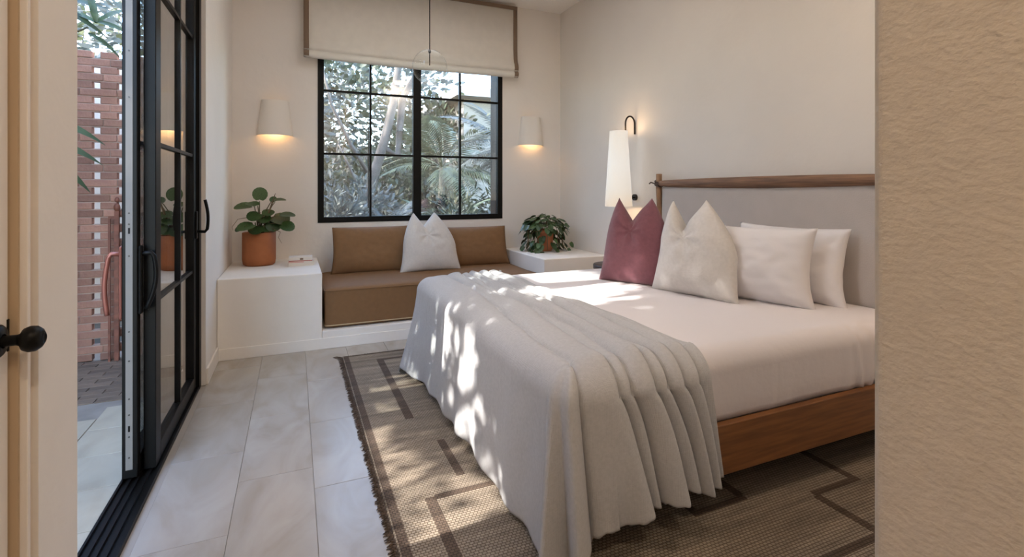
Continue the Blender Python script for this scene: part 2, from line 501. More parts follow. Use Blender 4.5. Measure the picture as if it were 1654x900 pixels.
# roman blind
rb = thing('roman_blind', (1.13, 4.9, 2.4), 'cream linen roman blind with brown border bands raised above the window', 'blind')
bx0, bx1, bzt = 0.075, 2.192, 3.165
prof = [(4.905, bzt), (4.905, 2.72), (4.903, 2.66), (4.898, 2.60), (4.890, 2.565), (4.874, 2.535), (4.866, 2.50), (4.872, 2.478), (4.888, 2.470),
        (4.874, 2.462), (4.862, 2.44), (4.868, 2.415), (4.885, 2.402), (4.90, 2.408)]
def ribbon(x0, x1, nx, yo=0.0, pr=prof, th=0.004, sag=0.012):
    bm = NB(); rows = []
    for i in range(nx + 1):
        x = x0 + (x1 - x0) * i / nx
        t = (x - bx0) / (bx1 - bx0)
        row = []
        for (y, z) in pr:
            k = sm(2.75, 2.45, z)
            row.append(bm.verts.new((x, y + yo + 0.004 * k * nz(x * 3, z * 4), z - sag * k * math.sin(PI * t) + 0.003 * k * nz(x * 5, 3))))
        rows.append(row)
    for i in range(nx):
        for j in range(len(pr) - 1):
            bm.faces.new((rows[i][j], rows[i + 1][j], rows[i + 1][j + 1], rows[i][j + 1]))
    return bm
o = bp_ = build('blind_panel', ribbon(bx0 + 0.002, bx1 - 0.002, 24), M['blind'], rb, True)
o.modifiers.new('thick', 'SOLIDIFY').thickness = 0.004
for a, b_ in ((bx0, bx0 + 0.045), (bx1 - 0.045, bx1)):
    o = build('border_band', ribbon(a, b_, 2, -0.006), M['band'], bp_, True)
    o.modifiers.new('thick', 'SOLIDIFY').thickness = 0.003
build('border_band', B(bx0, bx1, 4.896, 4.903, bzt - 0.04, bzt), M['band'], rb)
build('head_board', B(bx0, bx1, 4.908, 4.995, bzt - 0.05, bzt), M['blind'], rb)
for z in (2.85, 3.02):
    build('side_return', B(bx0, bx0 + 0.012, 4.908, 4.93, z, z + 0.02), M['band'], rb)

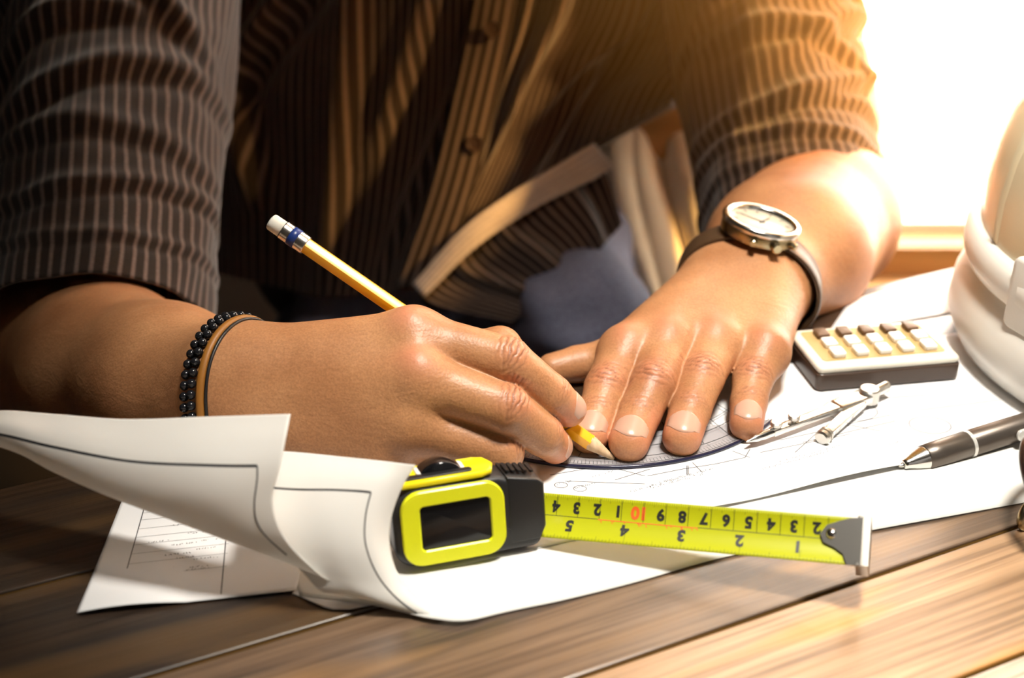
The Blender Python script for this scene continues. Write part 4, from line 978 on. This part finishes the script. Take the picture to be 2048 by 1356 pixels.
# ------------------------------------------------------------------ eyeglasses, mostly past the right edge
gl = thing('eyeglasses', P(2085, 1010, 2), 'dark thick-rimmed eyeglasses lying at the right edge of the sheet', 'glasses')
M['lens'] = mat('spectacle_lens', (1, 1, 1), .03); 
nt = M['lens'].node_tree; t_ = N(M['lens'], 'ShaderNodeBsdfTransparent'); g_ = N(M['lens'], 'ShaderNodeBsdfGlossy'); g_.inputs['Roughness'].default_value = .03; m_ = N(M['lens'], 'ShaderNodeMixShader'); m_.inputs[0].default_value = .12
L(M['lens'], t_.outputs[0], m_.inputs[1]); L(M['lens'], g_.outputs[0], m_.inputs[2]); L(M['lens'], m_.outputs[0], nt.nodes['Material Output'].inputs[0])
M['frame'] = mat('frame_dark', (.02, .012, .010), .15)
gc1 = P(2110, 968, 17); gx = nrm(np.array([.45, .89, 0])); gz = nrm(np.array([-.62, .30, .72])); 
gz = nrm(gz-gx*(gz@gx)); gn = np.cross(gx, gz)
rim = lambda c, w, h: [c+gx*(w*math.cos(t)*(1+.06*math.cos(2*t)))+gz*(h*math.sin(t)) for t in np.linspace(0, 2*PI, 48)[:-1]]
for k, c in enumerate((gc1, gc1+gx*64)):
    r1 = rim(c, 24, 18.5); tube(MB(), r1, 2.3, 10, closed=True, hint=gn).build('rim', M['frame'], gl)
    mb = MB(); n1 = len(r1); mb.add([q for q in r1]+[q+gn*1.2 for q in r1], [tuple(range(n1))[::-1], tuple(range(n1, 2*n1))]); mb.build('lens', M['lens'], gl, smooth=False)
tube(MB(), catmull([gc1+gx*24+gz*5, gc1+gx*32+gz*8.5, gc1+gx*40+gz*5], 12), 2.0, 8, hint=gn).build('bridge', M['frame'], gl)
for c, s in ((gc1-gx*24, -1), (gc1+gx*88, 1)):
    bse = c+gz*6; q0 = bse; q1 = bse+gn*14*(1 if gn[0] > 0 else -1)
    g2 = np.array([1, -.15, 0]); tp = [q0, q0+nrm(g2)*6, at_z(q0+nrm(g2)*60, max(3, q0[2]*.6)), at_z(q0+nrm(g2)*120, 3.0), at_z(q0+nrm(g2)*140+np.array([4, 0, 0]), 2.5)]
    tube(MB(), catmull(tp, 30), 1.9, 8).build('temple', M['frame'], gl)
# a second pair of small rings: key ring behind the sheet edge
kr = thing('key_ring', P(2046, 1030, 2), 'small dark metal ring at the right edge below the sheet', 'ring')
kc = P(2058, 1030, 5.0); tube(MB(), [kc+4.6*(math.cos(t)*np.array([.8, .5, .2])+math.sin(t)*np.array([0, .25, .95])) for t in np.linspace(0, 2*PI, 40)[:-1]], 1.7, 10, closed=True).build('ring', M['bronze'], kr)
# ------------------------------------------------------------------ tape measure
bd = nrm(np.array([1, .30, 0])); fn = np.array([bd[1], -bd[0], 0.])          # body direction, face normal (towards the camera)
tilt = math.radians(12); bu = nrm(z3*math.cos(tilt)-fn*math.sin(tilt)*-0.0+fn*(-math.sin(tilt))); fn2 = nrm(np.cross(bd, bu));
if fn2@FWD > 0: fn2 = -fn2
Bo = P(796, 1146, 3.6)   # lower left corner of the face
tape = thing('tape_measure', Bo, 'black and neon yellow tape measure standing on the papers, blade pulled out to the right', 'tape measure')
TL, TH, TT = 56.0, 30.8, 16.5
def outline(w, h, r, n=8, nose=True):
    # body side view: rounded back, squared nose with a cut lower corner
    pts = []
    for (cx, cy, rr, a0, a1) in ((w*.30*0+r, r, r, 180, 270), (w-5, 5, 5, 270, 325)):
        for k in range(n+1):
            a = math.radians(a0+(a1-a0)*k/n); pts.append((cx+rr*math.cos(a), cy+rr*math.sin(a)))
    pts += [(w, 8), (w, h*.80), (w-1.2, h*.86), (w-13, h*.93), (w-16, h*.97)]
    for k in range(n+1):
        a = math.radians(90+90*k/n); pts.append((r*1.3+r*1.3*math.cos(a), h-r*1.3+r*1.3*math.sin(a)))
    return pts
back = -fn2
oB = Bo+back*1.0
prism(MB(), outline(TL, TH, 8), oB, bd, bu, back, TT, 2.2) if False else None
mb = MB(); o_ = outline(TL, TH, 8); prism(mb, o_[::1], oB+back*TT, bd, bu, fn2, TT, 2.4, 4); mb.build('body', M['black'], tape, sharp=35)
# nose block, a little proud with ribs
mb = MB(); prism(mb, [(TL-13, 3), (TL-1.5, 3), (TL+1.0, 8), (TL+1.0, TH*.80), (TL-1.0, TH*.87), (TL-13, TH*.95)], oB+back*(TT+.4), bd, bu, fn2, TT+.8, 1.2); mb.build('nose', M['black'], tape, sharp=35)
mb = MB()
for k in range(5): prism(mb, rrect(1.3, TT-8, .5, 3), oB+back*(TT/2)+bd*(TL-11.5+k*2.3)+bu*(TH*.955-k*.34), bd, back, bu, .9)
mb.build('grip_rib', M['black'], tape, sharp=35)
# neon ring on the side face and its dark window
fw, fh = 38.5, 28.6; fc = (22, 15.2)
mb = MB(); ring_prism(mb, rrect(fw, fh, 7.5, 8, *fc), rrect(fw-12.4, fh-11.6, 1.6, 8, fc[0]+.8, fc[1]), oB+fn2*(-.3), bd, bu, fn2, 1.9); mb.build('neon_ring', M['neon'], tape, sharp=40)
mb = MB(); prism(mb, rrect(fw-12.2, fh-11.2, 1.6, 6, fc[0]+.8, fc[1]), oB+fn2*(-.2), bd, bu, fn2, .9, .4); mb.build('window_panel', M['black_gloss'], tape, sharp=40)
# yellow cap over the top and the black lock
mb = MB(); prism(mb, [(4, 0), (34, 0), (38, 2), (40, TT*.5), (38, TT-2), (34, TT), (4, TT)], oB+bu*(TH-.2)-bd*0, bd, back, bu, 2.6, 1.1)
top = mb.build('top_cap', M['yellow'], tape, sharp=35)
mb = MB(); prism(mb, rrect(30, 4, 1.5, 4, 16, 3.6), oB+bu*(TH+2.2), bd, back, bu, .8, .3); mb.build('cap_groove', M['black'], top, sharp=35)
mb = MB()
lk = [(x, 3.6*math.sin(PI*min(1, max(0, x/16)))**.7) for x in np.linspace(0, 16, 12)][::-1]
mb2 = MB(); prism(mb2, [(0, 0), (16, 0)]+lk[1:-1], oB+bu*(TH+2.6)+bd*12+back*(TT*.80), bd, bu, fn2, 8, .8); mb2.build('lock_button', M['black_gloss'], tape, sharp=35)
mb = MB(); prism(mb, rrect(18, 8, 2, 5, 20, TT*.55), oB+bu*(TH+1.9), bd, back, bu, 1.2, .5); mb.build('lock_plate', M['white_plastic'], top, sharp=35, label='white plate under the lock button')
# ---- blade, concave side up, turned towards the camera
b0 = R(1058, 1030, 484); b1 = R(1717, 1087, 447)
bdv = nrm(b1-b0); BLn = np.linalg.norm(b1-b0); BW = 17.2
toc = nrm(CAM-(b0+b1)/2); upn = nrm(z3-bdv*(z3@bdv)); tn = nrm(toc-bdv*(toc@bdv)); bn = nrm(upn*.45+tn*.85)
bs_ = np.cross(bn, bdv)
if bs_[2] < 0: bs_ = -bs_           # across the blade, pointing to its upper edge
def bl(x, y, off=0.0):
    """x along the blade from the nose, y across (-1 lower, 1 upper)"""
    sag = 1.2*math.sin(PI*min(1, max(0, x/BLn)))*0; curve = 2.0*y*y
    return b0+bdv*x+bs_*(y*BW/2)+bn*(curve+off)-z3*sag
M['blade'] = mat('blade_yellow', (.46, .48, .008), .28); bsdf(M['blade']).inputs['Coat Weight'].default_value = .3
M['dark_steel'] = mat('dark_steel', (.30, .28, .25), .42, 1.0); M['blade_ink'] = mat('blade_ink', (.02, .02, .018), .4); M['blade_red'] = mat('blade_red', (.80, .13, .02), .4)
nx_, ny_ = 60, 14
xs = np.linspace(-10, BLn, nx_); ys = np.linspace(-1, 1, ny_)
G = np.array([[bl(x, y) for y in ys] for x in xs]); 
if (normals(G).mean((0, 1))@bn) < 0: G = G[:, ::-1]
bladeo = thick_patch('blade', G, M['blade'], tape, th=.3)
cmu = (px(bl(BLn, 0))[0]-0)
# centimetre pitch so that fifteen centimetres reach the nose
CP = BLn/14.55
def bstroke(mb, x0, y0, x1, y1, w, off=.05):
    a, b = bl(x0, y0, off), bl(x1, y1, off); t = nrm(b-a); s = nrm(np.cross(t, bn))*w/2; mb.add([a-s, b-s, b+s, a+s], [(0, 1, 2, 3)])
kk = MB(); rd = MB()
zero = BLn+1.5
def div_rows(x0, x1, y, w, mbx, n=24):
    for k in range(n): bstroke(mbx, x0+(x1-x0)*k/n, y, x0+(x1-x0)*(k+1)/n, y, w)
YM = .08
xr0, xr1 = zero-7.0*CP, zero-11.5*CP
div_rows(-2, xr1, YM, .22, kk, 12); div_rows(xr0, BLn-10, YM, .22, kk, 20); div_rows(xr1, xr0, YM-.02, .35, rd)
for k in range(0, 156):
    x = zero-k*CP/10
    if x < 0 or x > BLn-1: continue
    major = k % 10 == 0; half = k % 5 == 0
    if major: bstroke(kk, x-.45*CP, .95, x-.45*CP+.0, YM, .16) 
    bstroke(kk, x, 1.0, x, .86 if not half else .78, .10)
INCH = 2.54*CP
for k in range(0, 100):
    x = zero-k*INCH/16
    if x < 0 or x > BLn-1: continue
    l = .55 if k % 16 == 0 else .30 if k % 8 == 0 else .22 if k % 4 == 0 else .15
    bstroke(kk, x, -1.0, x, -1.0+l*.9, .12)
for k in range(14):
    x = xr1+(xr0-xr1)*rnd.random(); bstroke(rd, x, YM-.02, x+.5, YM-.02-.14*rnd.random()-.05, .3)
kk.build('graduation', M['blade_ink'], bladeo, smooth=False, kind='stuff'); rd.build('red_line', M['blade_red'], bladeo, smooth=False, kind='stuff')
def glyph(txt, x, y, size, m, bold=.0):
    cu = bpy.data.curves.new('g', 'FONT'); cu.body = txt; cu.size = 1.0; cu.align_x = 'CENTER'; cu.align_y = 'CENTER'; cu.offset = bold; cu.resolution_u = 3
    to = bpy.data.objects.new('g', cu); COL.objects.link(to); bpy.context.view_layer.update()
    me = to.to_mesh(); V = [tuple(v.co) for v in me.vertices]; F = [tuple(p.vertices) for p in me.polygons]; to.to_mesh_clear(); bpy.data.objects.remove(to); bpy.data.curves.remove(cu)
    W_ = [bl(x-p[0]*size, y-p[1]*size/(BW/2), .09) for p in V]     # printed upside down as seen from here
    return mk('numeral', W_, F, m, bladeo, smooth=False)
cmn = {2: '2', 3: '3', 4: '4', 5: '5', 6: '6', 7: '7', 8: '8', 9: '9', 10: '10', 11: '1', 12: '2', 13: '3', 14: '4', 15: '5'}
for k, s in cmn.items():
    x = zero-k*CP*.965
    if k == 15: x = 2.2
    glyph(s, x, .50, 5.6 if k != 10 else 6.2, M['blade_red'] if k == 10 else M['blade_ink'], .05)
for k in range(1, 6):
    x = zero-k*INCH+(-.5 if k > 1 else -1)
    if x > 1: glyph(str(k), x, -.32 if k > 1 else -.36, 6.0, M['blade_ink'], .05)
# ---- end hook with two rivets
hk = MB()
P_ = [(BLn-11, .62), (BLn-7, .80), (BLn-3, .95), (BLn+1.2, 1.0), (BLn+1.2, -1.05), (BLn-3.5, -1.05), (BLn-5.0, -.55), (BLn-8, -.30), (BLn-12, -.10), (BLn-13.2, .25)]
V = [bl(x, y, .35) for (x, y) in P_]+[bl(x, y, .95) for (x, y) in P_]; n = len(P_)
F = [tuple(range(n)), tuple(range(2*n-1, n-1, -1))]+[(i, i+n, (i+1) % n+n, (i+1) % n) for i in range(n)]
hook = mk('end_hook', V, F, M['chrome2'], tape, sharp=30, smooth=False)
he = MB(); hb = bl(BLn+.6, 0)
prism(he, [(-9.3, -7.2), (8.6, -8.2), (9.4, 2.4), (-8.8, 3.0)], hb-bdv*1.2, bs_, bn, bdv, 4.6, .5); he.build('hook_lip', M['dark_steel'], hook, sharp=30)
sl_ = MB(); prism(sl_, rrect(9, 1.6, .7, 4, 0, -2.5), hb+bdv*3.2, bs_, bn, bdv, .3); sl_.build('hook_slot', M['black'], hook, sharp=30)
for (x, y) in ((BLn-9.2, .28), (BLn-4.2, .30)):
    mb = MB(); lathe(mb, bl(x, y, .5), bn, [(0, 2.1), (1.0, 2.0), (1.5, 1.4), (1.8, .4)], 18); mb.build('rivet', M['chrome'], hook)
# dark mouth the blade comes out of
mb = MB(); prism(mb, rrect(4, 19, 1.5, 4), bl(-6.2, 0), bn, bs_, bdv, 7.2, .5); mb.build('blade_mouth', M['black'], tape, sharp=40)
# ------------------------------------------------------------------ added orange volume imitating lens flare over the sleeve
hz = bpy.data.materials.new('flare_wash'); hz.use_nodes = True; nt = hz.node_tree; nt.nodes.clear()
ou = nt.nodes.new('ShaderNodeOutputMaterial'); vs = nt.nodes.new('ShaderNodeVolumeScatter'); vs.inputs['Color'].default_value = (1, .50, .13, 1); vs.inputs['Anisotropy'].default_value = .35
tc = nt.nodes.new('ShaderNodeTexCoord'); mp = nt.nodes.new('ShaderNodeMapping'); mp.vector_type = 'TEXTURE'
mp.inputs['Location'].default_value = (.25, .33, .40); mp.inputs['Scale'].default_value = (.42, .26, .46)
gt = nt.nodes.new('ShaderNodeTexGradient'); gt.gradient_type = 'SPHERICAL'; mu = nt.nodes.new('ShaderNodeMath'); mu.operation = 'MULTIPLY'; mu.inputs[1].default_value = 8.0
nt.links.new(tc.outputs['Object'], mp.inputs[0]); nt.links.new(mp.outputs[0], gt.inputs[0]); nt.links.new(gt.outputs['Fac'], mu.inputs[0]); nt.links.new(mu.outputs[0], vs.inputs['Density'])
va = nt.nodes.new('ShaderNodeVolumeAbsorption'); va.inputs['Color'].default_value = (1, .50, .13, 1); ad = nt.nodes.new('ShaderNodeAddShader')
nt.links.new(mu.outputs[0], va.inputs['Density']); nt.links.new(vs.outputs[0], ad.inputs[0]); nt.links.new(va.outputs[0], ad.inputs[1]); nt.links.new(ad.outputs[0], ou.inputs['Volume'])
bx(MB(), (-170, 70, -60), (670, 590, 860)).build('flare_wash', hz, kind='stuff', smooth=False)
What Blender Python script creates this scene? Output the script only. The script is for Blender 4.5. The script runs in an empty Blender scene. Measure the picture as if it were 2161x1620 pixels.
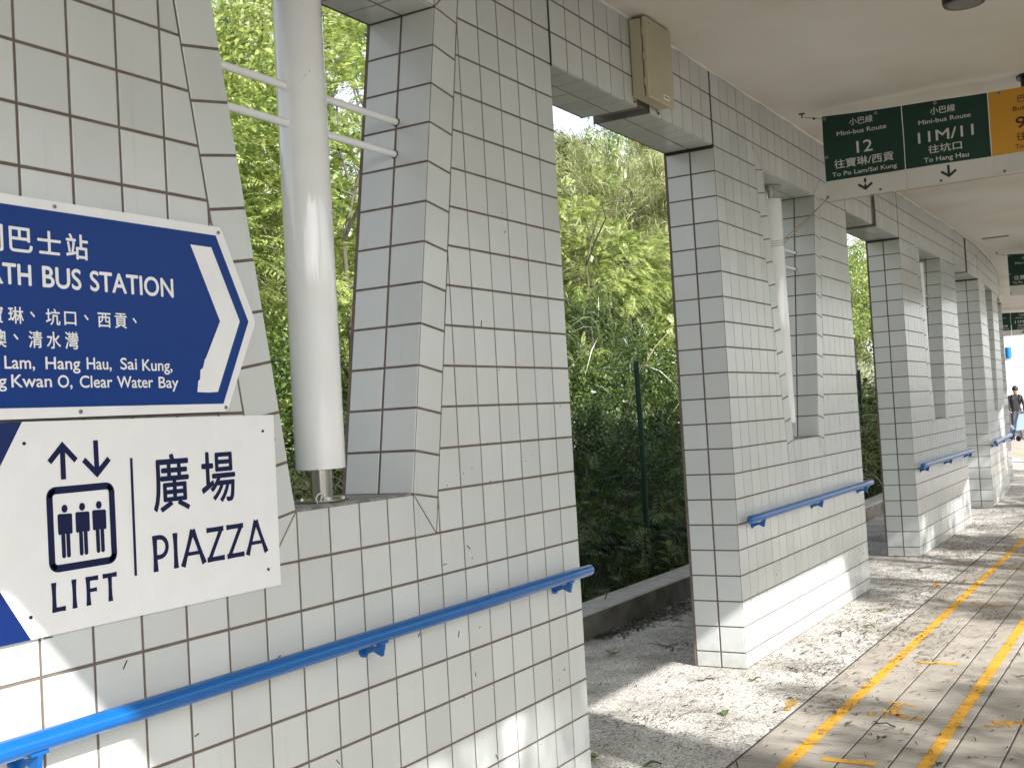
import bpy, math, random
import numpy as np
from mathutils import Vector, Matrix
random.seed(7); rng = np.random.default_rng(11)
SC = bpy.context.scene; COL = SC.collection; R = math.radians

# ------------------------------------------------------------------ camera
CAM = np.array([-4.4029, -2.3332, 1.5257])
CF = np.array([0.858452, 0.511818, 0.033096]); yaw, pitch, roll = 0.537943662, 0.0331020611, -0.0572129227
def cam_axes():
    cy, sy, cp, sp = math.cos(yaw), math.sin(yaw), math.cos(pitch), math.sin(pitch)
    f = np.array([cy*cp, sy*cp, sp]); r = np.array([sy, -cy, 0.]); u = np.cross(r, f)
    c, s = math.cos(roll), math.sin(roll)
    return f, c*r+s*u, -s*r+c*u
CF, CR, CU = cam_axes()
cam = bpy.data.cameras.new('camera'); cam_o = bpy.data.objects.new('camera', cam); COL.objects.link(cam_o)
M = Matrix(((CR[0], CU[0], -CF[0], CAM[0]), (CR[1], CU[1], -CF[1], CAM[1]), (CR[2], CU[2], -CF[2], CAM[2]), (0, 0, 0, 1)))
cam_o.matrix_world = M
cam.sensor_width = 36; cam.lens = 36*2393.99/2161; cam.clip_start = .05; cam.clip_end = 2000
SC.camera = cam_o

# ------------------------------------------------------------------ light
SUN = Vector((.40, .92, -.69)).normalized()
w = bpy.data.worlds.new('World'); SC.world = w; w.use_nodes = True
nt = w.node_tree; sky = nt.nodes.new('ShaderNodeTexSky'); sky.sky_type = 'NISHITA'; sky.sun_disc = False
sky.sun_elevation = math.asin(-SUN.z); sky.sun_rotation = math.atan2(-SUN.x, -SUN.y)
sky.air_density = 1.0; sky.dust_density = 1.6; sky.ozone_density = 1.0
hs = nt.nodes.new('ShaderNodeHueSaturation'); hs.inputs['Saturation'].default_value = .32      # hazy white subtropical sky
nt.links.new(sky.outputs[0], hs.inputs['Color']); nt.links.new(hs.outputs[0], nt.nodes['Background'].inputs[0]); nt.nodes['Background'].inputs[1].default_value = .15
sl = bpy.data.lights.new('sun', 'SUN'); sl.energy = 4.1; sl.angle = R(.55); sl.color = (1, .975, .93)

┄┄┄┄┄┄

* SHORT TASK
Scan the material above for the string "were" and report each line where you find it.

* THE SOLUTION
Continue the Blender Python script for this scene: part 2, from line 501. More parts follow. Use Blender 4.5. Measure the picture as if it were 1654x900 pixels.
What Blender Python script creates this scene? Output the script only. The script is for Blender 4.5. The script runs in an empty Blender scene. Measure the picture as if it were 2161x1620 pixels.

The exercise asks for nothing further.